## What the exercise asks
Each line below is to be written out in full, exactly as shown.
Begin Data block
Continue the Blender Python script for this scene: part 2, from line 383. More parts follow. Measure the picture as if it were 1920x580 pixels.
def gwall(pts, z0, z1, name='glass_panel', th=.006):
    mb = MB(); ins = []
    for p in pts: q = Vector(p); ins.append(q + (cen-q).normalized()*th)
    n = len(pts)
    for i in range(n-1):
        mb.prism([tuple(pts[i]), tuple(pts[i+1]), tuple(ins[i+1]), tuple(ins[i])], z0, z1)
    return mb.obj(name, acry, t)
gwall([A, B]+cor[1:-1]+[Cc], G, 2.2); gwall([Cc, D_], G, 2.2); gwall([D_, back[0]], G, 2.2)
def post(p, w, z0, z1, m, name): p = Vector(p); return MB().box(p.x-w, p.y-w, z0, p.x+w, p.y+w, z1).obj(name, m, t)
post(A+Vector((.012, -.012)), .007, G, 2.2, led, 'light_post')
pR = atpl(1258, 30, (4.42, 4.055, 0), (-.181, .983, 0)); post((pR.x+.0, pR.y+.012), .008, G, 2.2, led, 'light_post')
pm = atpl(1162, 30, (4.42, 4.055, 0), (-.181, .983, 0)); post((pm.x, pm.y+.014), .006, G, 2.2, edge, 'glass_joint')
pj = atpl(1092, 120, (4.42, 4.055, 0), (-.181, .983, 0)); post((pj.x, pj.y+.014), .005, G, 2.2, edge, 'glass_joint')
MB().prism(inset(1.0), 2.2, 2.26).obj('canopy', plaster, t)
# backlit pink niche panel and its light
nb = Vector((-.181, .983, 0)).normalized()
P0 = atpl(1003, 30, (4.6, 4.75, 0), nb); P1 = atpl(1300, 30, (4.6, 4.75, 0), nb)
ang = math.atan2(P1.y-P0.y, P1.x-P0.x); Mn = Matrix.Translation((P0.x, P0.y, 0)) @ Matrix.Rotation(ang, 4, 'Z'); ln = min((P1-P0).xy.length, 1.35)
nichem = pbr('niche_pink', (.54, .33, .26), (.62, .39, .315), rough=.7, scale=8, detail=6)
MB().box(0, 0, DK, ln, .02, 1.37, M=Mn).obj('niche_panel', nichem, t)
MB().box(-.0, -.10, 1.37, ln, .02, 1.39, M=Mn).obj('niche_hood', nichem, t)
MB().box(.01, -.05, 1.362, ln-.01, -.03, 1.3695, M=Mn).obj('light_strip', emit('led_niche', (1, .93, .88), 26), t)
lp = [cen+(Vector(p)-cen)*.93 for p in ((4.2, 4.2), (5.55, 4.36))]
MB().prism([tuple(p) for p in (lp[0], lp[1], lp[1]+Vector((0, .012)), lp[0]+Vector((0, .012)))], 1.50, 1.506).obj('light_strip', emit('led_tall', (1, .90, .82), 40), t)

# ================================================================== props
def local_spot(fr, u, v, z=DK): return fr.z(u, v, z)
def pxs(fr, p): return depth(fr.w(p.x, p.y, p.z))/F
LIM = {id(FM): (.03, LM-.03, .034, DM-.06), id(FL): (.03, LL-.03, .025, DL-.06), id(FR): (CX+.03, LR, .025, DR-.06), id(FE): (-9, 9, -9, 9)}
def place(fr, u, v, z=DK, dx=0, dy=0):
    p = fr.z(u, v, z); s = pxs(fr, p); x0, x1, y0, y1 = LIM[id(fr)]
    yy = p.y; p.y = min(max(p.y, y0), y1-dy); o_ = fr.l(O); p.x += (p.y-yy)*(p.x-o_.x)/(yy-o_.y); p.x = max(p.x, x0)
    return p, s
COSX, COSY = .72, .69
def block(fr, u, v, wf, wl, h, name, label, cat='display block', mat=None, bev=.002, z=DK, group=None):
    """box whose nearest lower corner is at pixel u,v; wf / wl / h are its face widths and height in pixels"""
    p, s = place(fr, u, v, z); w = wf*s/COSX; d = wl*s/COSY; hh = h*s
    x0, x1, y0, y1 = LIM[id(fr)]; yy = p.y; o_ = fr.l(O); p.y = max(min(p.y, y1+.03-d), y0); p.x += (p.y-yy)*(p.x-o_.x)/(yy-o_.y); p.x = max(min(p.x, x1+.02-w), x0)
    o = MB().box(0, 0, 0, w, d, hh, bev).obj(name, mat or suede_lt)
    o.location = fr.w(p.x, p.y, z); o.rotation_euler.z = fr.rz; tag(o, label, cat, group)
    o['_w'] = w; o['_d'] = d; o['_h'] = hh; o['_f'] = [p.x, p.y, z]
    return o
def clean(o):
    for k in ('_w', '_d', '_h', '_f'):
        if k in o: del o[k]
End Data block
## Response to this exercise
Continue the Blender Python script for this scene: part 2, from line 383. More parts follow. Measure the picture as if it were 1920x580 pixels.
def gwall(pts, z0, z1, name='glass_panel', th=.006):
    mb = MB(); ins = []
    for p in pts: q = Vector(p); ins.append(q + (cen-q).normalized()*th)
    n = len(pts)
    for i in range(n-1):
        mb.prism([tuple(pts[i]), tuple(pts[i+1]), tuple(ins[i+1]), tuple(ins[i])], z0, z1)
    return mb.obj(name, acry, t)
gwall([A, B]+cor[1:-1]+[Cc], G, 2.2); gwall([Cc, D_], G, 2.2); gwall([D_, back[0]], G, 2.2)
def post(p, w, z0, z1, m, name): p = Vector(p); return MB().box(p.x-w, p.y-w, z0, p.x+w, p.y+w, z1).obj(name, m, t)
post(A+Vector((.012, -.012)), .007, G, 2.2, led, 'light_post')
pR = atpl(1258, 30, (4.42, 4.055, 0), (-.181, .983, 0)); post((pR.x+.0, pR.y+.012), .008, G, 2.2, led, 'light_post')
pm = atpl(1162, 30, (4.42, 4.055, 0), (-.181, .983, 0)); post((pm.x, pm.y+.014), .006, G, 2.2, edge, 'glass_joint')
pj = atpl(1092, 120, (4.42, 4.055, 0), (-.181, .983, 0)); post((pj.x, pj.y+.014), .005, G, 2.2, edge, 'glass_joint')
MB().prism(inset(1.0), 2.2, 2.26).obj('canopy', plaster, t)
# backlit pink niche panel and its light
nb = Vector((-.181, .983, 0)).normalized()
P0 = atpl(1003, 30, (4.6, 4.75, 0), nb); P1 = atpl(1300, 30, (4.6, 4.75, 0), nb)
ang = math.atan2(P1.y-P0.y, P1.x-P0.x); Mn = Matrix.Translation((P0.x, P0.y, 0)) @ Matrix.Rotation(ang, 4, 'Z'); ln = min((P1-P0).xy.length, 1.35)
nichem = pbr('niche_pink', (.54, .33, .26), (.62, .39, .315), rough=.7, scale=8, detail=6)
MB().box(0, 0, DK, ln, .02, 1.37, M=Mn).obj('niche_panel', nichem, t)
MB().box(-.0, -.10, 1.37, ln, .02, 1.39, M=Mn).obj('niche_hood', nichem, t)
MB().box(.01, -.05, 1.362, ln-.01, -.03, 1.3695, M=Mn).obj('light_strip', emit('led_niche', (1, .93, .88), 26), t)
lp = [cen+(Vector(p)-cen)*.93 for p in ((4.2, 4.2), (5.55, 4.36))]
MB().prism([tuple(p) for p in (lp[0], lp[1], lp[1]+Vector((0, .012)), lp[0]+Vector((0, .012)))], 1.50, 1.506).obj('light_strip', emit('led_tall', (1, .90, .82), 40), t)

# ================================================================== props
def local_spot(fr, u, v, z=DK): return fr.z(u, v, z)
def pxs(fr, p): return depth(fr.w(p.x, p.y, p.z))/F
LIM = {id(FM): (.03, LM-.03, .034, DM-.06), id(FL): (.03, LL-.03, .025, DL-.06), id(FR): (CX+.03, LR, .025, DR-.06), id(FE): (-9, 9, -9, 9)}
def place(fr, u, v, z=DK, dx=0, dy=0):
    p = fr.z(u, v, z); s = pxs(fr, p); x0, x1, y0, y1 = LIM[id(fr)]
    yy = p.y; p.y = min(max(p.y, y0), y1-dy); o_ = fr.l(O); p.x += (p.y-yy)*(p.x-o_.x)/(yy-o_.y); p.x = max(p.x, x0)
    return p, s
COSX, COSY = .72, .69
def block(fr, u, v, wf, wl, h, name, label, cat='display block', mat=None, bev=.002, z=DK, group=None):
    """box whose nearest lower corner is at pixel u,v; wf / wl / h are its face widths and height in pixels"""
    p, s = place(fr, u, v, z); w = wf*s/COSX; d = wl*s/COSY; hh = h*s
    x0, x1, y0, y1 = LIM[id(fr)]; yy = p.y; o_ = fr.l(O); p.y = max(min(p.y, y1+.03-d), y0); p.x += (p.y-yy)*(p.x-o_.x)/(yy-o_.y); p.x = max(min(p.x, x1+.02-w), x0)
    o = MB().box(0, 0, 0, w, d, hh, bev).obj(name, mat or suede_lt)
    o.location = fr.w(p.x, p.y, z); o.rotation_euler.z = fr.rz; tag(o, label, cat, group)
    o['_w'] = w; o['_d'] = d; o['_h'] = hh; o['_f'] = [p.x, p.y, z]
    return o
def clean(o):
    for k in ('_w', '_d', '_h', '_f'):
        if k in o: del o[k]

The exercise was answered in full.